■ **Task instructions**
Write out the whole listing exactly as it stands.

■ **Supplied information**
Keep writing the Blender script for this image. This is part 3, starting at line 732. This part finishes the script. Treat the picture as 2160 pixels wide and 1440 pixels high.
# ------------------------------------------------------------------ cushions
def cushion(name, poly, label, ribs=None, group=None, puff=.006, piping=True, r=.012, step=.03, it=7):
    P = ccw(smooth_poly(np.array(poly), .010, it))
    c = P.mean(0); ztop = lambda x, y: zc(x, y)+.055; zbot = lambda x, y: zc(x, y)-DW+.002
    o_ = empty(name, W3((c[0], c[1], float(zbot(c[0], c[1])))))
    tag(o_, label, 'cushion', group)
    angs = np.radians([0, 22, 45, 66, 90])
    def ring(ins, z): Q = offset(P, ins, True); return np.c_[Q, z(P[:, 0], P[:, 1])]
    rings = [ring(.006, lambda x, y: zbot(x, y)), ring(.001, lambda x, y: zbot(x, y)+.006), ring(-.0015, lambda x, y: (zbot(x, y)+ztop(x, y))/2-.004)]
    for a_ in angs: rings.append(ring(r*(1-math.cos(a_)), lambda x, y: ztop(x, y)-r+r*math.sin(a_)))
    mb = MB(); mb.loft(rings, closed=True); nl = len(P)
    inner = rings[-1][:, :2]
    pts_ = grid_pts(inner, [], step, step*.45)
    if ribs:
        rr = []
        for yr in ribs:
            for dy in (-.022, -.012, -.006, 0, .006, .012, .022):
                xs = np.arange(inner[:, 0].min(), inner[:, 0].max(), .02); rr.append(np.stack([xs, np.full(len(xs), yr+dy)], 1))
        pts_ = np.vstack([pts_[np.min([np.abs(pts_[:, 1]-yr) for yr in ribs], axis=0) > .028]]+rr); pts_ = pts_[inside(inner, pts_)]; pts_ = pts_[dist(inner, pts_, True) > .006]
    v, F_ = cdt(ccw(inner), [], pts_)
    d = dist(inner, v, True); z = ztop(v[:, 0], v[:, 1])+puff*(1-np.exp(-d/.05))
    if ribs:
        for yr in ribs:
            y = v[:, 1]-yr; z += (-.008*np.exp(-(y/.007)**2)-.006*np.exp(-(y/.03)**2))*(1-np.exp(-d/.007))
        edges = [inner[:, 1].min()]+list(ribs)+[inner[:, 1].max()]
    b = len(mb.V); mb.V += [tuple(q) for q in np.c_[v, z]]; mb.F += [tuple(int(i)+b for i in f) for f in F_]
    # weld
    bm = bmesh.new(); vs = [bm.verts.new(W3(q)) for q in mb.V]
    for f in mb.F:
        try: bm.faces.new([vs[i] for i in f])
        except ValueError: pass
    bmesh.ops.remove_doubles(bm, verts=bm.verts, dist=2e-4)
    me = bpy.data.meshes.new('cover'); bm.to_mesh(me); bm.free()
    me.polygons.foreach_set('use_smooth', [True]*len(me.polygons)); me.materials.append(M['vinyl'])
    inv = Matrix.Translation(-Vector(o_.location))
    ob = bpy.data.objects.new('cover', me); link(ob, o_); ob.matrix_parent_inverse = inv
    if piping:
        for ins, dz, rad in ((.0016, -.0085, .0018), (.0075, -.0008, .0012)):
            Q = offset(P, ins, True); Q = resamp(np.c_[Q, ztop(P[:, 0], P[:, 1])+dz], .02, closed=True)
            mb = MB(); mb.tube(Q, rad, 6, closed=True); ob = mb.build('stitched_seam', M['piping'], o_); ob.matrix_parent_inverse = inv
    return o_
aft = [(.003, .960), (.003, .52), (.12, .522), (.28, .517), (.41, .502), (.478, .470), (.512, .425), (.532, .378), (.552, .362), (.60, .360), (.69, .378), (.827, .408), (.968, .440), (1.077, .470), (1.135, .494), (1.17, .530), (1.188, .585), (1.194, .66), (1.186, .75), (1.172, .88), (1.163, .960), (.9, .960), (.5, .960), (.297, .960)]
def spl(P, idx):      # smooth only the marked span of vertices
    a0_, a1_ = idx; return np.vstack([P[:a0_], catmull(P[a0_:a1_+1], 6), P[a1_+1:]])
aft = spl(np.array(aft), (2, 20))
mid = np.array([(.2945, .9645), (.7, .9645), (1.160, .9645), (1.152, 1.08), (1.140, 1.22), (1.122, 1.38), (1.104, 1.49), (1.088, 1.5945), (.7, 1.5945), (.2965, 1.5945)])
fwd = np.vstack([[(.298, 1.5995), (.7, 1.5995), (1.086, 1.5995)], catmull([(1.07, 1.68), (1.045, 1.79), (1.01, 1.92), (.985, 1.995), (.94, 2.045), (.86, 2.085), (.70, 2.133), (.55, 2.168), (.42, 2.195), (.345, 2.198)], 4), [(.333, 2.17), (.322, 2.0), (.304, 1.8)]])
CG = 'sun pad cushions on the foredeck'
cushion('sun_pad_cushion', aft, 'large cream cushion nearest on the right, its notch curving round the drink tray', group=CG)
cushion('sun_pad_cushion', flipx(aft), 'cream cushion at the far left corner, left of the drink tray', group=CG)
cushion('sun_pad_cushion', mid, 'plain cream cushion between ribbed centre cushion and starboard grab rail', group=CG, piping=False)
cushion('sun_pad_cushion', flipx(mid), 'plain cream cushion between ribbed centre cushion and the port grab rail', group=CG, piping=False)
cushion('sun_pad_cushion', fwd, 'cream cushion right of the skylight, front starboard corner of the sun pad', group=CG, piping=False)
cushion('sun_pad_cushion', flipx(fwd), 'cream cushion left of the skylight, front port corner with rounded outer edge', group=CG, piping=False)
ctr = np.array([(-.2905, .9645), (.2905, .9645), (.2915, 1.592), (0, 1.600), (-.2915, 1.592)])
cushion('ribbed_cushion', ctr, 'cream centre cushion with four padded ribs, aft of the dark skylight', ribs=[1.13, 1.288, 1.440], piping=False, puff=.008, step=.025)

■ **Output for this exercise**
Keep writing the Blender script for this image. This is part 3, starting at line 732. This part finishes the script. Treat the picture as 2160 pixels wide and 1440 pixels high.
# ------------------------------------------------------------------ cushions
def cushion(name, poly, label, ribs=None, group=None, puff=.006, piping=True, r=.012, step=.03, it=7):
    P = ccw(smooth_poly(np.array(poly), .010, it))
    c = P.mean(0); ztop = lambda x, y: zc(x, y)+.055; zbot = lambda x, y: zc(x, y)-DW+.002
    o_ = empty(name, W3((c[0], c[1], float(zbot(c[0], c[1])))))
    tag(o_, label, 'cushion', group)
    angs = np.radians([0, 22, 45, 66, 90])
    def ring(ins, z): Q = offset(P, ins, True); return np.c_[Q, z(P[:, 0], P[:, 1])]
    rings = [ring(.006, lambda x, y: zbot(x, y)), ring(.001, lambda x, y: zbot(x, y)+.006), ring(-.0015, lambda x, y: (zbot(x, y)+ztop(x, y))/2-.004)]
    for a_ in angs: rings.append(ring(r*(1-math.cos(a_)), lambda x, y: ztop(x, y)-r+r*math.sin(a_)))
    mb = MB(); mb.loft(rings, closed=True); nl = len(P)
    inner = rings[-1][:, :2]
    pts_ = grid_pts(inner, [], step, step*.45)
    if ribs:
        rr = []
        for yr in ribs:
            for dy in (-.022, -.012, -.006, 0, .006, .012, .022):
                xs = np.arange(inner[:, 0].min(), inner[:, 0].max(), .02); rr.append(np.stack([xs, np.full(len(xs), yr+dy)], 1))
        pts_ = np.vstack([pts_[np.min([np.abs(pts_[:, 1]-yr) for yr in ribs], axis=0) > .028]]+rr); pts_ = pts_[inside(inner, pts_)]; pts_ = pts_[dist(inner, pts_, True) > .006]
    v, F_ = cdt(ccw(inner), [], pts_)
    d = dist(inner, v, True); z = ztop(v[:, 0], v[:, 1])+puff*(1-np.exp(-d/.05))
    if ribs:
        for yr in ribs:
            y = v[:, 1]-yr; z += (-.008*np.exp(-(y/.007)**2)-.006*np.exp(-(y/.03)**2))*(1-np.exp(-d/.007))
        edges = [inner[:, 1].min()]+list(ribs)+[inner[:, 1].max()]
    b = len(mb.V); mb.V += [tuple(q) for q in np.c_[v, z]]; mb.F += [tuple(int(i)+b for i in f) for f in F_]
    # weld
    bm = bmesh.new(); vs = [bm.verts.new(W3(q)) for q in mb.V]
    for f in mb.F:
        try: bm.faces.new([vs[i] for i in f])
        except ValueError: pass
    bmesh.ops.remove_doubles(bm, verts=bm.verts, dist=2e-4)
    me = bpy.data.meshes.new('cover'); bm.to_mesh(me); bm.free()
    me.polygons.foreach_set('use_smooth', [True]*len(me.polygons)); me.materials.append(M['vinyl'])
    inv = Matrix.Translation(-Vector(o_.location))
    ob = bpy.data.objects.new('cover', me); link(ob, o_); ob.matrix_parent_inverse = inv
    if piping:
        for ins, dz, rad in ((.0016, -.0085, .0018), (.0075, -.0008, .0012)):
            Q = offset(P, ins, True); Q = resamp(np.c_[Q, ztop(P[:, 0], P[:, 1])+dz], .02, closed=True)
            mb = MB(); mb.tube(Q, rad, 6, closed=True); ob = mb.build('stitched_seam', M['piping'], o_); ob.matrix_parent_inverse = inv
    return o_
aft = [(.003, .960), (.003, .52), (.12, .522), (.28, .517), (.41, .502), (.478, .470), (.512, .425), (.532, .378), (.552, .362), (.60, .360), (.69, .378), (.827, .408), (.968, .440), (1.077, .470), (1.135, .494), (1.17, .530), (1.188, .585), (1.194, .66), (1.186, .75), (1.172, .88), (1.163, .960), (.9, .960), (.5, .960), (.297, .960)]
def spl(P, idx):      # smooth only the marked span of vertices
    a0_, a1_ = idx; return np.vstack([P[:a0_], catmull(P[a0_:a1_+1], 6), P[a1_+1:]])
aft = spl(np.array(aft), (2, 20))
mid = np.array([(.2945, .9645), (.7, .9645), (1.160, .9645), (1.152, 1.08), (1.140, 1.22), (1.122, 1.38), (1.104, 1.49), (1.088, 1.5945), (.7, 1.5945), (.2965, 1.5945)])
fwd = np.vstack([[(.298, 1.5995), (.7, 1.5995), (1.086, 1.5995)], catmull([(1.07, 1.68), (1.045, 1.79), (1.01, 1.92), (.985, 1.995), (.94, 2.045), (.86, 2.085), (.70, 2.133), (.55, 2.168), (.42, 2.195), (.345, 2.198)], 4), [(.333, 2.17), (.322, 2.0), (.304, 1.8)]])
CG = 'sun pad cushions on the foredeck'
cushion('sun_pad_cushion', aft, 'large cream cushion nearest on the right, its notch curving round the drink tray', group=CG)
cushion('sun_pad_cushion', flipx(aft), 'cream cushion at the far left corner, left of the drink tray', group=CG)
cushion('sun_pad_cushion', mid, 'plain cream cushion between ribbed centre cushion and starboard grab rail', group=CG, piping=False)
cushion('sun_pad_cushion', flipx(mid), 'plain cream cushion between ribbed centre cushion and the port grab rail', group=CG, piping=False)
cushion('sun_pad_cushion', fwd, 'cream cushion right of the skylight, front starboard corner of the sun pad', group=CG, piping=False)
cushion('sun_pad_cushion', flipx(fwd), 'cream cushion left of the skylight, front port corner with rounded outer edge', group=CG, piping=False)
ctr = np.array([(-.2905, .9645), (.2905, .9645), (.2915, 1.592), (0, 1.600), (-.2915, 1.592)])
cushion('ribbed_cushion', ctr, 'cream centre cushion with four padded ribs, aft of the dark skylight', ribs=[1.13, 1.288, 1.440], piping=False, puff=.008, step=.025)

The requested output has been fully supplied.